Donizetti's response to this ghastly material is often unnerving, though the opera has its flaws. The brash heroics of Ruggero's music can't quite disguise the fact that his character is something of a cipher and remains undeveloped. A bigger stumbling block for some is Donizetti's need to introduce each protagonist with a show-stopping aria, which leads to an over-protracted exposition.
Once Ghino has poured his poison into Nello's ear, however, the opera unfolds with a ratchet-like intensity. Pia gets one of Donizetti's most upsetting mad scenes as malarial fever erodes her mind. Best of all, perhaps, is the extended scene in which Pia finally effects Ghino's moral redemption to music that so closely resembles the great duet for Violetta and Germont in La Traviata that one is forced to conclude Verdi took it as his model.
The opera languished in comparative obscurity until Opera Rara unearthed it in concert last year. That was a great occasion, and one wishes, in some respects, they had taped it live, since their studio version doesn't generate the same intensity. David Parry's conducting captures the work's nervy atmosphere, but Bruce Ford's Ghino sounds too effortful, and Roberto Servile's Nello too graceless for comfort.

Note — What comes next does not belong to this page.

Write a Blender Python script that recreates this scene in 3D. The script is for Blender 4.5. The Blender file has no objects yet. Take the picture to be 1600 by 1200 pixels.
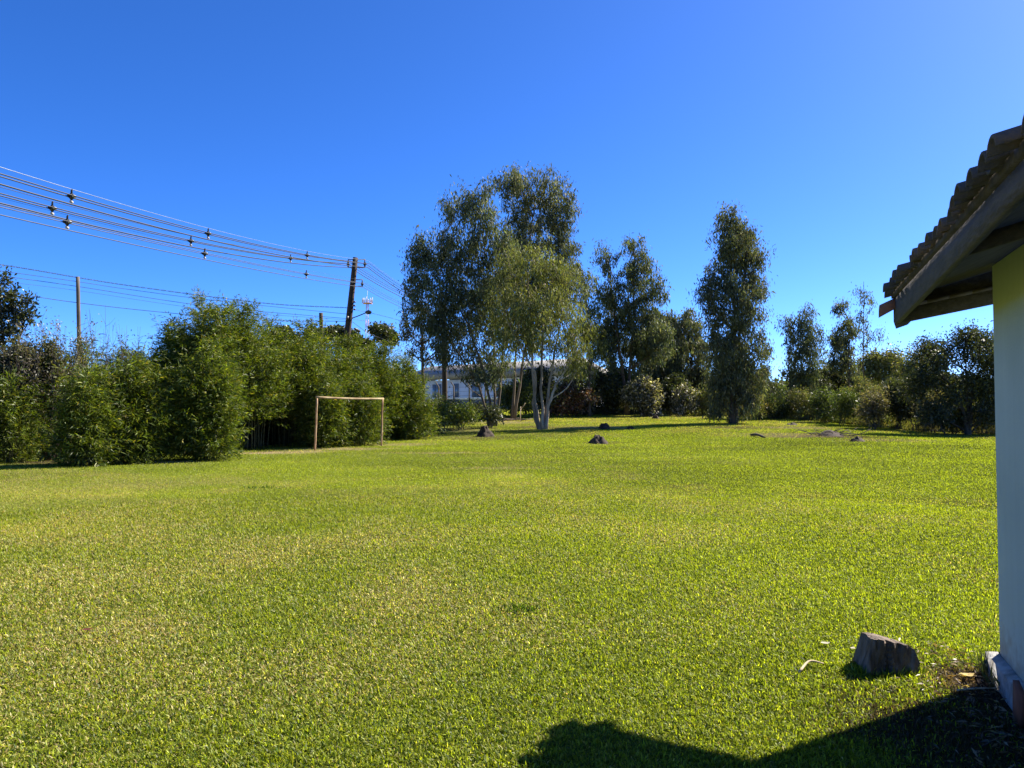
import bpy, math, random
import numpy as np
from mathutils import Vector
random.seed(7)
RNG = np.random.default_rng(11)
scene = bpy.context.scene
COL = scene.collection

# ---------------------------------------------------------------- camera
F = 1180.0                       # focal length in pixels of a 1600 px wide picture
HZ = 637.0                       # picture row of the horizon
PITCH = math.atan((HZ - 600.0) / F)
EYE = 1.6
cam_d = bpy.data.cameras.new("camera")
cam_d.sensor_width = 36.0
cam_d.lens = 36.0 * F / 1600.0
cam_d.clip_start = 0.05
cam_d.clip_end = 6000.0
cam = bpy.data.objects.new("camera", cam_d)
COL.objects.link(cam)
cam.location = (0, 0, EYE)
cam.rotation_euler = (math.pi / 2 + PITCH, 0, 0)
scene.camera = cam

# ---------------------------------------------------------------- sky and sun
SUN_EL, SUN_AZ = math.radians(41.0), math.radians(60.0)     # azimuth clockwise from +Y
SUN_DIR = Vector((math.sin(SUN_AZ) * math.cos(SUN_EL), math.cos(SUN_AZ) * math.cos(SUN_EL), math.sin(SUN_EL)))
world = bpy.data.worlds.new("World")
scene.world = world
world.use_nodes = True
wn = world.node_tree
wn.nodes.clear()
sky = wn.nodes.new('ShaderNodeTexSky')
sky.sky_type = 'NISHITA'
sky.sun_disc = False
sky.sun_elevation = SUN_EL
sky.sun_rotation = SUN_AZ
sky.altitude = 900
sky.air_density = 0.5
sky.dust_density = 0.6
sky.ozone_density = 9.0
hsv = wn.nodes.new('ShaderNodeHueSaturation')
hsv.inputs['Hue'].default_value = 0.507
hsv.inputs['Saturation'].default_value = 1.14
hsv.inputs['Value'].default_value = 1.0
bg = wn.nodes.new('ShaderNodeBackground')
bg.inputs['Strength'].default_value = 0.100
wo = wn.nodes.new('ShaderNodeOutputWorld')
wn.links.new(sky.outputs[0], hsv.inputs['Color'])
wn.links.new(hsv.outputs[0], bg.inputs[0])
wn.links.new(bg.outputs[0], wo.inputs[0])
sd = bpy.data.lights.new("sun", 'SUN')
sd.energy = 5.0
sd.angle = math.radians(0.5)
sd.color = (1.0, 0.93, 0.80)
so = bpy.data.objects.new("sun", sd)
COL.objects.link(so)
so.location = (40, 20, 60)
so.rotation_euler = SUN_DIR.to_track_quat('Z', 'Y').to_euler()

vs = scene.view_settings
vs.view_transform = 'Standard'
vs.look = 'None'
vs.exposure = 1.7
vs.gamma = 1.0
vs.use_curve_mapping = False
cy = scene.cycles
cy.max_bounces = 6
cy.diffuse_bounces = 3
cy.glossy_bounces = 2
cy.transmission_bounces = 4
cy.transparent_max_bounces = 4

# ---------------------------------------------------------------- helpers
def P(px, py, d):
    """point at forward distance d metres along the line of sight of picture point px, py"""
    v = Vector((px - 800.0, F * math.cos(PITCH) - (600.0 - py) * math.sin(PITCH),
                F * math.sin(PITCH) + (600.0 - py) * math.cos(PITCH)))
    return Vector((0, 0, EYE)) + v * (d / v.y)

_TAB = np.random.default_rng(3).random((8, 256, 256))
def vn(x, y, k=0):
    """smooth value noise in 0..1"""
    x = np.asarray(x, float); y = np.asarray(y, float)
    xi = np.floor(x).astype(int); yi = np.floor(y).astype(int)
    fx = x - xi; fy = y - yi
    fx = fx * fx * (3 - 2 * fx); fy = fy * fy * (3 - 2 * fy)
    T = _TAB[k]
    a = T[xi % 256, yi % 256]; b = T[(xi + 1) % 256, yi % 256]
    c = T[xi % 256, (yi + 1) % 256]; e = T[(xi + 1) % 256, (yi + 1) % 256]
    return (a * (1 - fx) + b * fx) * (1 - fy) + (c * (1 - fx) + e * fx) * fy

def sstep(a, b, x):
    t = np.clip((x - a) / (b - a), 0, 1)
    return t * t * (3 - 2 * t)

def terrain(x, y):
    x = np.asarray(x, float); y = np.asarray(y, float)
    d = np.maximum(y, 0.1)
    a = x / d
    s = np.log1p(np.exp(np.clip((d - 37.0) / 2.5, -30, 30))) * 2.5 * 0.042
    s = 1.55 * np.tanh(s / 1.55 * (1 + 0.25 * (s / 1.55)))
    s = s * (1 - 0.62 * sstep(0.36, 0.58, a) * (1 - sstep(60, 110, d)))
    und = (vn(x / 9 + 5, y / 9 + 3, 0) - 0.5) * 0.16 * sstep(8, 25, d) + (vn(x / 2.2, y / 2.2, 1) - 0.5) * 0.03
    return np.where(y > 0, s + und * (1 - sstep(200, 400, d)), und)

def tz(x, y):
    return float(terrain(x, y))

def ground_px(px, py):
    """where the line of sight meets the ground"""
    for d in np.arange(2.0, 120, 0.1):
        p = P(px, py, d)
        if p.z <= tz(p.x, p.y):
            return Vector((p.x, p.y, tz(p.x, p.y)))
    p = P(px, py, 100)
    return Vector((p.x, p.y, tz(p.x, p.y)))

def ground_at(px, d):
    x = (px - 800.0) / F * d
    return Vector((x, d, tz(x, d)))

def mesh_np(name, verts, faces, mat, parent=None, col=None, smooth=False):
    """faces: list of integer arrays (n,3) / (n,4)"""
    me = bpy.data.meshes.new(name)
    verts = np.asarray(verts, np.float32)
    me.vertices.add(len(verts))
    me.vertices.foreach_set('co', verts.ravel())
    faces = [np.asarray(f, np.int32) for f in faces if len(f)]
    tot = sum(f.size for f in faces); n = sum(len(f) for f in faces)
    me.loops.add(tot); me.polygons.add(n)
    me.loops.foreach_set('vertex_index', np.concatenate([f.ravel() for f in faces]))
    sizes = np.concatenate([np.full(len(f), f.shape[1], np.int32) for f in faces])
    starts = np.concatenate([[0], np.cumsum(sizes)[:-1]]).astype(np.int32)
    me.polygons.foreach_set('loop_start', starts)
    me.update(calc_edges=True)
    me.validate()
    if smooth:
        me.polygons.foreach_set('use_smooth', np.ones(len(me.polygons), bool))
    if col is not None:
        at = me.color_attributes.new('Col', 'FLOAT_COLOR', 'POINT')
        c4 = np.ones((len(verts), 4), np.float32); c4[:, :3] = col
        at.data.foreach_set('color', c4.ravel())
    if mat: me.materials.append(mat)
    o = bpy.data.objects.new(name, me)
    COL.objects.link(o)
    if parent is not None:
        o.parent = parent
        pl = np.array(parent['_at']) if '_at' in parent else np.zeros(3)
        co = verts - pl.astype(np.float32)
        me.vertices.foreach_set('co', co.ravel()); me.update()
    return o

def thing(name, at, label, cat, group=None):
    o = bpy.data.objects.new(name, None)
    o.empty_display_size = 0.3
    COL.objects.link(o)
    o.location = at
    o['_at'] = [float(v) for v in at]
    tag(o, label, cat, group)
    return o

def tag(o, label, cat, group=None):
    o['label'] = label; o['category'] = cat
    if group: o['group'] = group
    return o

class Acc:
    """collects tubes, boxes and facets into one mesh"""
    def __init__(s): s.v = []; s.q = []; s.t = []; s.n = 0
    def add(s, v, q=None, t=None):
        v = np.asarray(v, float)
        if q is not None and len(q): s.q.append(np.asarray(q, int) + s.n)
        if t is not None and len(t): s.t.append(np.asarray(t, int) + s.n)
        s.v.append(v); s.n += len(v)
    def tube(s, pts, rad, sides=6, cap=True):
        pts = np.asarray([list(p) for p in pts], float); k = len(pts)
        rad = np.broadcast_to(np.asarray(rad, float), (k,))
        tan = np.gradient(pts, axis=0)
        tan /= np.linalg.norm(tan, axis=1)[:, None] + 1e-9
        m = tan.mean(0)
        ref = np.array([0, 0, 1.0]) if abs(m[2]) < 0.8 * np.linalg.norm(m) + 1e-9 else np.array([1.0, 0, 0])
        a = np.cross(tan, ref); a /= np.linalg.norm(a, axis=1)[:, None] + 1e-9
        b = np.cross(tan, a)
        th = np.arange(sides) / sides * 2 * np.pi
        ring = (a[:, None, :] * np.cos(th)[None, :, None] + b[:, None, :] * np.sin(th)[None, :, None]) * rad[:, None, None] + pts[:, None, :]
        v = ring.reshape(-1, 3)
        i = np.arange(k - 1)[:, None] * sides; j = np.arange(sides)[None, :]; j2 = (j + 1) % sides
        q = np.stack([i + j, i + j2, i + sides + j2, i + sides + j], -1).reshape(-1, 4)
        t = []
        if cap:
            v = np.vstack([v, pts[0], pts[-1]])
            for jj in range(sides):
                t.append((k * sides, (jj + 1) % sides, jj))
                t.append((k * sides + 1, (k - 1) * sides + jj, (k - 1) * sides + (jj + 1) % sides))
        s.add(v, q, t)
    def box(s, c, ex, ey, ez):
        """box about c with half-extent vectors"""
        c, ex, ey, ez = [np.asarray(list(q), float) for q in (c, ex, ey, ez)]
        v = [c + a * ex + b * ey + g * ez for a in (-1, 1) for b in (-1, 1) for g in (-1, 1)]
        q = [(0, 1, 3, 2), (4, 6, 7, 5), (0, 4, 5, 1), (2, 3, 7, 6), (0, 2, 6, 4), (1, 5, 7, 3)]
        s.add(v, q)
    def build(s, name, mat, parent=None, smooth=False, col=None):
        v = np.vstack(s.v)
        fs = []
        if s.q: fs.append(np.vstack(s.q))
        if s.t: fs.append(np.vstack(s.t))
        return mesh_np(name, v, fs, mat, parent, col, smooth)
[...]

The women fare better. Manuela Custer is the fire-breathing Ruggero. Majella Cullagh's Pia is remarkable - technically exacting, and remorselessly exposing the woman's physical, moral and emotional hell. Yet even here you get little sense of her voice's thrilling ability to soar over an orchestra. The set includes an appendix of variants that Donizetti wrote for the score after its premiere, and the accompanying material is impressively scholarly. As always with Opera Rara, great care has gone into the proceedings - though it can't quite make up for the absence of the visceral passion the work demands.